China has two currencies. One trades in China (CNY) with some restrictions and the other trades freely in Hong Kong (CNH). The currency is often referred to as the RMB (renminbi) or the Chinese Yuan (Yuan for short).

The value of this note (inside China) vs the USD is limited to a 2% change in value on a daily basis.

In Hong Kong, Singapore or London the same note, now traded under the moniker “CNH” – has zero trading restrictions.

Background


The offshore market was created in Hong Kong in 2004 (other cities like London have since added offshore RMB markets of their own) to help foreign institutions trade or settle debts in RMB. If you trade RMB with a foreign bank, say Bank of America, you are trading based on the CNH rate. If you want to trade based on the CNY rate you need to go to a Chinese bank.


Okay, but why doesn’t China just let all the College Juniors getting ready to study-abroad in Beijing or the Hog Exporters in Iowa settle their RMB on the onshore exchange?


If the full supply of RMB were open to the global markets the People’s Bank Of China (PBOC) would not have control over the exchange rate and thus the economy.
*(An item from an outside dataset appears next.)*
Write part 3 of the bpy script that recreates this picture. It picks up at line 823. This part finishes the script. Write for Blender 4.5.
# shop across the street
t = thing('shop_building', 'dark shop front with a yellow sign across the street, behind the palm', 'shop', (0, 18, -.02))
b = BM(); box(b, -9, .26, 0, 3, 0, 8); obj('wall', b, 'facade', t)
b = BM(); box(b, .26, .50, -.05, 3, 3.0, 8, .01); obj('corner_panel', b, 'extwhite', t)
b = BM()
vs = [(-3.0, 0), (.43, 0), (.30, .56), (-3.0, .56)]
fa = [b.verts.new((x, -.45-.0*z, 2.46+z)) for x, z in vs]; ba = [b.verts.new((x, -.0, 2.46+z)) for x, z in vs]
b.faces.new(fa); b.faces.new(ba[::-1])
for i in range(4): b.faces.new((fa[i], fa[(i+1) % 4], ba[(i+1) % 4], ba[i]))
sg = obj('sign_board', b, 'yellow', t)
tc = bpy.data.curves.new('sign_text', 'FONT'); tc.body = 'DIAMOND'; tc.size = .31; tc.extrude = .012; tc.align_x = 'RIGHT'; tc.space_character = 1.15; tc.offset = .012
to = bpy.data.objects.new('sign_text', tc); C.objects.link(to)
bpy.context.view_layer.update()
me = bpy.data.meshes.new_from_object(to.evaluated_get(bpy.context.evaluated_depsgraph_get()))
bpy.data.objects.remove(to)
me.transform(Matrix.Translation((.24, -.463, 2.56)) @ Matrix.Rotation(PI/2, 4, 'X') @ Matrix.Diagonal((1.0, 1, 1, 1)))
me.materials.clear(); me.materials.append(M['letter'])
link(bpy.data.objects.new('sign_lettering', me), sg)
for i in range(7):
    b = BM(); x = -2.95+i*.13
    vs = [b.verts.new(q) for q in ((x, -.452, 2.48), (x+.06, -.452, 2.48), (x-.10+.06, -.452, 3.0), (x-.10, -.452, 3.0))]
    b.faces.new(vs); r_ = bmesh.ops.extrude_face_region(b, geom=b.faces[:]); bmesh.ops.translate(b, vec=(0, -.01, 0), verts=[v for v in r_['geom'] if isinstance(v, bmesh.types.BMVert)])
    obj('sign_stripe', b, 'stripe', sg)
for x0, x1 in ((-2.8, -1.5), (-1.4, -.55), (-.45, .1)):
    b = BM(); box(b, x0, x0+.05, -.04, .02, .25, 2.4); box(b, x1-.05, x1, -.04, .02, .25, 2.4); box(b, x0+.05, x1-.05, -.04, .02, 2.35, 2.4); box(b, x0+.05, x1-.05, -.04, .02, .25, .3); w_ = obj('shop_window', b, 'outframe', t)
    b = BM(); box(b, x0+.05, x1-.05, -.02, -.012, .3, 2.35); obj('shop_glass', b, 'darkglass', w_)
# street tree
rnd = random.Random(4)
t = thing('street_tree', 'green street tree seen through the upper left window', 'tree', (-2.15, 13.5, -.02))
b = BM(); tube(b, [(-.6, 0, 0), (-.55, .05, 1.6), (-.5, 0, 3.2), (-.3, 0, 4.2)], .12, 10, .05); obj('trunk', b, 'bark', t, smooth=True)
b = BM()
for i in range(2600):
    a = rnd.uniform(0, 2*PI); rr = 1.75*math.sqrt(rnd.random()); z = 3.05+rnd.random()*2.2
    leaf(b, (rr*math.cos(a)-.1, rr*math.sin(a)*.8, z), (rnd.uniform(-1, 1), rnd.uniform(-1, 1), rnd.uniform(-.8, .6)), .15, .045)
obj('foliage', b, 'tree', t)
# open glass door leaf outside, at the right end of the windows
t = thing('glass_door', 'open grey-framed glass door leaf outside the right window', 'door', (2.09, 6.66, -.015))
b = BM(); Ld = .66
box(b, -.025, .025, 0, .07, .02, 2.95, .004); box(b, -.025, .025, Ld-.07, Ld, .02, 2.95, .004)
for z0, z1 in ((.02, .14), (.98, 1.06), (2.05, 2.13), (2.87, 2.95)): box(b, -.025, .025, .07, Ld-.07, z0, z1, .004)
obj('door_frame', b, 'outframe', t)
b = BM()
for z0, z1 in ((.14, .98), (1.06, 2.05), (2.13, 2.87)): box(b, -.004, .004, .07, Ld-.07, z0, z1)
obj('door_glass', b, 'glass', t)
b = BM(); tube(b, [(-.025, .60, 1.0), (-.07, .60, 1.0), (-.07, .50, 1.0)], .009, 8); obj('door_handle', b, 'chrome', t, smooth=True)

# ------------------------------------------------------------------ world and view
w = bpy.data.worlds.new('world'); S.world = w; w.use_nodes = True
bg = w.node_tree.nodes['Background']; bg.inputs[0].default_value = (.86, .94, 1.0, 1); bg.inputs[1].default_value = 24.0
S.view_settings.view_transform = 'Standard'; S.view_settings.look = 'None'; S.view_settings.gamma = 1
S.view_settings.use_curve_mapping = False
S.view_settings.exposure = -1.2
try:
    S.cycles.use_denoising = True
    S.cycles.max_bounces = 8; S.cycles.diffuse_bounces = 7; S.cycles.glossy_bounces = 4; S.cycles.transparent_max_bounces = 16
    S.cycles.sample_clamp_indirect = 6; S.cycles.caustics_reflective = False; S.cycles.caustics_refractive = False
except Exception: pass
To combat flows of capital out of China the government heavily monitors corporate spending abroad and limits the amount of USD each Chinese citizen can buy each year to $50,000. China also has a massive amount of foreign currency reserves that it frequently utilizes to buy RMB and prop the price up (more on this below).


Okay, but a market rate and a controlled rate are going to be different. Would this not create arbitrage opportunities where it’s better to cash out your RMB in one market than in the other?


Yes, it does. But financial institutions and forex players with access to both markets will capitalize on this by receiving money in CNY and cashing out in CNH (or vise-versa). This drives the rate back to equilibrium.


Okay, so China is in fact manipulating their currency?


This is up for debate. When Trump refers to China as a currency manipulator he often does so in the context of hurting US manufacturing jobs. In other words, Trump claims China is devaluing their currency to make it more attractive for foreign markets to buy Chinese goods.


As mentioned, China has been spending their FX reserves (using USD and other currencies) to buy RMB thus propping up the price.


Adding to this, Andy Rothman (Investment Strategist at Matthews Asia) in his Sinology Blog:

“(The US Treasury) went on to note that “China’s intervention in foreign exchange markets has sought to prevent a rapid RMB depreciation that would have negative consequences for the Chinese and global economies.” In other words, China was in 2016 manipulating its currency for purposes which are aligned with U.S. interests.”

Also, as recently as 2015 the IMF declared the Yuan was no longer undervalued.


Right. I’ve heard these foreign exchange reserves are about to runout. Won’t this cause a runaway RMB and a Global meltdown?


China’s FX reserves dropped by around 9% in 2016. If they were to drop another 10% in 2017 they would still have close to 3 trillion USD in FX reserves. The next closest country, Japan, has only 1.16 trillion.